Force est de constater aujourd’hui qui rien n’a vraiment changé, et que le rapport entre les œuvres, leur public, les institutions et les critiques sont toujours conflictuels et problématiques. C’est en quelque sorte le problème que pose le sujet proposé à notre réflexion, dans la mesure où le fait de se demander si l’art n’existe que dans les musées incite à penser que l’art dépend d’une institutionnalisation quelconque, alors que par définition le propre d’une œuvre d’art est de naître d’une créativité pour être exposée au regard d’un public dont les critères de jugement sont éminemment variables dans le temps, comme en atteste l’histoire de l’art elle-même. Nous chercherons donc à creuser ce problème de l’institutionnalisation de l’art, afin de mettre en relief le fait que l’art se définit par ce rapport de transgression paradoxale.
Nous nous attacherons tout d’abord à suivre une lecture historique de l’évolution de l’art et de sa rupture avec l’institutionnalisation de ses manifestations, pour ensuite tenter de comprendre en quoi cette lecture commande de centrer le problème de l’art sur celui du public et de ses attentes, qui échappent donc par principe à la fixité des politiques culturelles des musées.
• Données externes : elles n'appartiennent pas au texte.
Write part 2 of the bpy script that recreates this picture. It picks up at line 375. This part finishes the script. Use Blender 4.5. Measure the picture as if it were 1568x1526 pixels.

[...]La rupture de l’art et des musées s’apparente à deux facteurs : à l’égard du public, et à l’égard de la création artistique. À l’égard du public, qui apparaît ici paradoxalement comme un obstacle imposant aux artistes leurs modes de production, leur goût. À l’égard de la logique de création artistique, c’est-à-dire de la façon de faire, de créer, de penser l’art : il s’agirait de se donner les moyens de choisir de façon parfaitement libre, et non en fonction de règles préimposées. Par conséquent, comme les musées sont les lieux qui exposent des artistes reconnus, l’art ne peut vivre dans des musées.
On pourrait toutefois se demander dans quelle mesure il ne serait pas possible de réconcilier partiellement l’art et les musées. Certains musées contemporains, comme les fondations ou les musées ouverts à des performances actuelles montre que le public peut s’adapter, accepte que l’art s’affranchisse des normes préimposées par un goût, ou par les héritages de l’histoire de l’art.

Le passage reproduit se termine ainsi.